信とだけ名乗った若侍はもう何日も何も食べていないという。伝九郎はなけなしの手持ちの金で食べ物を買ってくると米を炊き味噌汁を作り、若侍に食べさせる。
盗みに入ったくせにいったい何をやってるんだか。伝九郎、どうやら根っからのお人好しで世話好きらしい。そして、かなりのドジである。泥棒になろうとしたのも何かしら事情があるようだ。
信さんと名乗る若侍も、世間知らずで真面目で妙に育ちがよく、こちらも何か訳があるらしい。
放っておくとそのままでは餓死しそうな信さんを捨てておけず、伝九郎は外で力仕事をして日銭を稼いできては、食糧を買ってきて信さんの世話を焼く。

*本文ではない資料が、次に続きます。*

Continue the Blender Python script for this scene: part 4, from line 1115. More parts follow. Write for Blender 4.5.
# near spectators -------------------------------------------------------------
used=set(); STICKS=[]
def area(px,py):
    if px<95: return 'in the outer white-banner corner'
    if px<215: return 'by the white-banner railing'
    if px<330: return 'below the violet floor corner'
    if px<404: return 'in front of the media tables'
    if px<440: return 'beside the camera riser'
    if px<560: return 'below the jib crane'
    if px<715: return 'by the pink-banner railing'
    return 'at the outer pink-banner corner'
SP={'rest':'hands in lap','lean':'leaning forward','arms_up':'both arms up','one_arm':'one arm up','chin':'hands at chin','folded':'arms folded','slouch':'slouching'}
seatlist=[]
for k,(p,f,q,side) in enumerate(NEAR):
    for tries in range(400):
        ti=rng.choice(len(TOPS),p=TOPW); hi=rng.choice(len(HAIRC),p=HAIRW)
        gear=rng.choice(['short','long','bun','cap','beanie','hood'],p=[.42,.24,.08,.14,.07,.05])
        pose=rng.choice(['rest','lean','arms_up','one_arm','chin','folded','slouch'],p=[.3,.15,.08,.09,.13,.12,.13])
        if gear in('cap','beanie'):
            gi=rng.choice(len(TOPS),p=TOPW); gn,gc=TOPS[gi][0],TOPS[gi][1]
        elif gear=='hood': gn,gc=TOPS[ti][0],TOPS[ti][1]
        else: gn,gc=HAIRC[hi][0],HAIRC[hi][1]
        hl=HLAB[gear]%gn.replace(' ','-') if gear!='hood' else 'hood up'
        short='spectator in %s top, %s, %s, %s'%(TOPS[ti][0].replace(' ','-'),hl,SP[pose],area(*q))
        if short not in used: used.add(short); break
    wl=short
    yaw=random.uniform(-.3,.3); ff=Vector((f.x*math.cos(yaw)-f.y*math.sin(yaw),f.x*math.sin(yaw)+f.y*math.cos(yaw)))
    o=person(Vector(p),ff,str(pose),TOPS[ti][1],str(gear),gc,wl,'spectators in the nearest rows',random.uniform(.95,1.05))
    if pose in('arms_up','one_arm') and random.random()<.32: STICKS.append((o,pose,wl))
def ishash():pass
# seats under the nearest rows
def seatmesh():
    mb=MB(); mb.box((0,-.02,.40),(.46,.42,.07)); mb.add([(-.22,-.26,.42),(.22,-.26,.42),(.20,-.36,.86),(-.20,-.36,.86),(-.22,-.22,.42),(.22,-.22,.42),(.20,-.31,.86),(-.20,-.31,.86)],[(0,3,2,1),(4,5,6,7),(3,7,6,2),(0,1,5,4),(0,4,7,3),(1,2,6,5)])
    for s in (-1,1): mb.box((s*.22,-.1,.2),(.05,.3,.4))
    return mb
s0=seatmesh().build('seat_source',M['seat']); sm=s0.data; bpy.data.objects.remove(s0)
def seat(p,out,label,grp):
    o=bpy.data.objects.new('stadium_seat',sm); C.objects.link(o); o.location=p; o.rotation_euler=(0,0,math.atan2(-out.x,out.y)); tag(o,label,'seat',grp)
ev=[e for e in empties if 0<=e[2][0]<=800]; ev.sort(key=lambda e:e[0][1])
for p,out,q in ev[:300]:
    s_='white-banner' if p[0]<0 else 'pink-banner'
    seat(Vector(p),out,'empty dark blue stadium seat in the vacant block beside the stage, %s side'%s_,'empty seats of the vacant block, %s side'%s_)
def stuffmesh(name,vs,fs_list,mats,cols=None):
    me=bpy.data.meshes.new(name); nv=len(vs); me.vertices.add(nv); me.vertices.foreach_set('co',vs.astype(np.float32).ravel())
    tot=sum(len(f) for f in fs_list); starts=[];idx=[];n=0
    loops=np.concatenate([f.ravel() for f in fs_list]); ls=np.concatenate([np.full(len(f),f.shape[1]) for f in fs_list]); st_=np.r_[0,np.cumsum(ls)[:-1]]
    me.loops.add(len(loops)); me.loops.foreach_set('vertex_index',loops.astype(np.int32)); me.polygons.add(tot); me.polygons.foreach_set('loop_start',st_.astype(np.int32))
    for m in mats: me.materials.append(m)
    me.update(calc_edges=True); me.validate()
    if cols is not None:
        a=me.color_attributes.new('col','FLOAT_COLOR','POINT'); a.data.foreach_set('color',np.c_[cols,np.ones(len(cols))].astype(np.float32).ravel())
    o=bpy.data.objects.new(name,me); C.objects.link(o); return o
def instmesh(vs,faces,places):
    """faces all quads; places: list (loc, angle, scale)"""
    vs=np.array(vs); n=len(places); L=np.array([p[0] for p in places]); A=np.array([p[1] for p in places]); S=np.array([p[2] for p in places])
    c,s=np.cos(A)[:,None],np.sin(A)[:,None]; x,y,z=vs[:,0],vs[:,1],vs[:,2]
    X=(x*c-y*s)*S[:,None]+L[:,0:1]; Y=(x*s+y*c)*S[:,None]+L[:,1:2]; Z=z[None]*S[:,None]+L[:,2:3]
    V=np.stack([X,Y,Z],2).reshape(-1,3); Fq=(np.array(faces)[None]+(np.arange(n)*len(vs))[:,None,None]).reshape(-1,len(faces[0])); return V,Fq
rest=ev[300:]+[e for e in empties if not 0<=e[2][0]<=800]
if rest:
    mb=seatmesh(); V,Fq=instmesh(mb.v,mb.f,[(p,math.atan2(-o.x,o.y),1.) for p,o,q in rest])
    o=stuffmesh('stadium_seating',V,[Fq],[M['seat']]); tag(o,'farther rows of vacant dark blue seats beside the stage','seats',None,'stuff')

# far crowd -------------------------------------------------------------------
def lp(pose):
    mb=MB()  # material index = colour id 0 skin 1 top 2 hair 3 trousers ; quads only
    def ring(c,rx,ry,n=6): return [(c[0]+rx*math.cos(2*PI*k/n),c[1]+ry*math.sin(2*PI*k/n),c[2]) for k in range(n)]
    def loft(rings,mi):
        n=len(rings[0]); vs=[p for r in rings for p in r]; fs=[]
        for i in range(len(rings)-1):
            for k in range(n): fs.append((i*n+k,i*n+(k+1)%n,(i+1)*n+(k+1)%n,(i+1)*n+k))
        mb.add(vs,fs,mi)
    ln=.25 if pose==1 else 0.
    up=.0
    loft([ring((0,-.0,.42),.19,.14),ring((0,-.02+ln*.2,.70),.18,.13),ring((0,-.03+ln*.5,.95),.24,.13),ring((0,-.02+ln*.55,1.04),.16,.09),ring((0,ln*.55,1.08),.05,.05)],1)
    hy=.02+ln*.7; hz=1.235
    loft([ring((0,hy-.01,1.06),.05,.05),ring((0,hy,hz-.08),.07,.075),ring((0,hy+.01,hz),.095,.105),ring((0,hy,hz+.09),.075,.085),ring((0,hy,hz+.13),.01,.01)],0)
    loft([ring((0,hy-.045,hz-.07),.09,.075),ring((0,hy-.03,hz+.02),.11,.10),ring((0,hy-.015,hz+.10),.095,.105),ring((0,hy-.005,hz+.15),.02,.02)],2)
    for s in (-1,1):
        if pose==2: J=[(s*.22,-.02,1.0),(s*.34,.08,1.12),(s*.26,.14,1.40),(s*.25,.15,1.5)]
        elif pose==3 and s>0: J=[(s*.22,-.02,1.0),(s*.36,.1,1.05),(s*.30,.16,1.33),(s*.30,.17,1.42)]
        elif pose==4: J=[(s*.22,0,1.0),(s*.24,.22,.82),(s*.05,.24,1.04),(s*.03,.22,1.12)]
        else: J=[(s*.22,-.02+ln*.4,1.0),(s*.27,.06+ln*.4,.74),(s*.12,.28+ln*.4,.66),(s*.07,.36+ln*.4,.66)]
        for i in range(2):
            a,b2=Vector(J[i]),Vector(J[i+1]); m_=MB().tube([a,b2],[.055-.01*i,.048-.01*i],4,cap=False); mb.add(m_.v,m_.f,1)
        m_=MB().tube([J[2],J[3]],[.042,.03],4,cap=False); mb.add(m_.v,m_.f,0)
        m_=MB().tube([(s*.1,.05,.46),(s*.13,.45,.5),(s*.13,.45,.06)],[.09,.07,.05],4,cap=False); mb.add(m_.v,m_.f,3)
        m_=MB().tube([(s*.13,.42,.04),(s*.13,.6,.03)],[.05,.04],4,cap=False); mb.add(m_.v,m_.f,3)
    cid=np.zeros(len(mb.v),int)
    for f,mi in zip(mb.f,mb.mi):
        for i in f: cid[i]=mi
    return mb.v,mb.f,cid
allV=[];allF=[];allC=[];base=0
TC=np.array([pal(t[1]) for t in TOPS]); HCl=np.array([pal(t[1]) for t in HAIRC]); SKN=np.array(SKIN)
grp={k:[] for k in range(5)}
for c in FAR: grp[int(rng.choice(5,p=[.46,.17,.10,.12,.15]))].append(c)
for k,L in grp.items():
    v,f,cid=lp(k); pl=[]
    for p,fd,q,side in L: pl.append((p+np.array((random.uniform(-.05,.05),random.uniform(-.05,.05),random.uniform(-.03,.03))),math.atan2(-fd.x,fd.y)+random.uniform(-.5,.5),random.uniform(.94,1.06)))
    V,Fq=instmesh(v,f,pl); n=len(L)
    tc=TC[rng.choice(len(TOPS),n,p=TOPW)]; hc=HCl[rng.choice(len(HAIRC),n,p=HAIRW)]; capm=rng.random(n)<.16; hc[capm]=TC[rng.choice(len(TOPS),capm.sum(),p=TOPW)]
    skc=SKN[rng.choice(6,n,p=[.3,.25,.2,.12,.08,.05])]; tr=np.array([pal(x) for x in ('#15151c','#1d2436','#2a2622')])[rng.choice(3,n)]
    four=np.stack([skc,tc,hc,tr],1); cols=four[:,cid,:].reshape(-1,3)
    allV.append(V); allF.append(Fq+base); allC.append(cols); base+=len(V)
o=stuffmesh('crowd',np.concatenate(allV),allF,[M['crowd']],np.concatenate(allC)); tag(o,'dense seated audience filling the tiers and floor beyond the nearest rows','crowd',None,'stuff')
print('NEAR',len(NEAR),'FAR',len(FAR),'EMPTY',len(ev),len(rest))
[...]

こうして訳あり同士の伝九郎と信さんの奇妙な共同生活が始まる。
生まれも育ちも全く違うこの2人のやり取りがとても面白くて、笑ってしまう。
噛み合っているようで妙にズレていて、それでいて心地よく温かい。
あまり育ちはよくないが心根が優しくてちょっとぶっきらぼうでおまけにドジな伝九郎と、いかにも良家の師弟で堅物のまだ若いお侍の信さんの声や話し方を巧みに使い分けた松喬さんの語りにどんどんに引き込まれる。
ラジオで声だけしか聞こえていないのに、決してきれいではないボロい座敷で温かい汁かけご飯を食べながらポツリポツリと話をしている2人の姿が目に浮かぶ。
毎日一緒に食事をして話をするうちに2人の間には信頼と友情が生まれる。
これまでの人生で重なる部分が全く無い2人の共通点は、孤独、ということだろうか。
2人は初めて、お互いがお互いを必要とする、心と心が通じる相手に出会ったのだ。
やがて2人のさまざまな事情が明らかになってくる。あー、やはり、このままではいられないのだろうな、このままではすまないのだろうな、と寂しい予感がする。
でも、もう少しだけ、もうちょっとだけ、この2人をここに居させてあげて欲しい。
そんなことを考えながら、松喬さんの落語を聞いていた。
およそ予想していた結末。
寂しいけど、決して悲しくはない。
涙がポロポロ出たが、心は温かくなった。
本を読むことは私には特別のことではない。生活の一部であり、呼吸することと同じことだ。
後日、この落語噺の基になった山本周五郎氏の原作も読んだ。
ところどころ違っている箇所もあったが、ほぼ同じ。
読んでいると、登場人物の声が松喬さんの柔らかい語り口で、伝九郎の口は悪いが思いやりのある声、信さんの真面目で堅苦しいがどこかとぼけた若々しい声、がそれぞれ聞こえて、また、涙が出てきた。
いやー、落語って、ホントにいいものですねー。
***追記***
この、山本周五郎氏の原作「泥棒と若殿」は青空文庫で読めます。
そんなに長くないので、よかったら是非読んでみてください。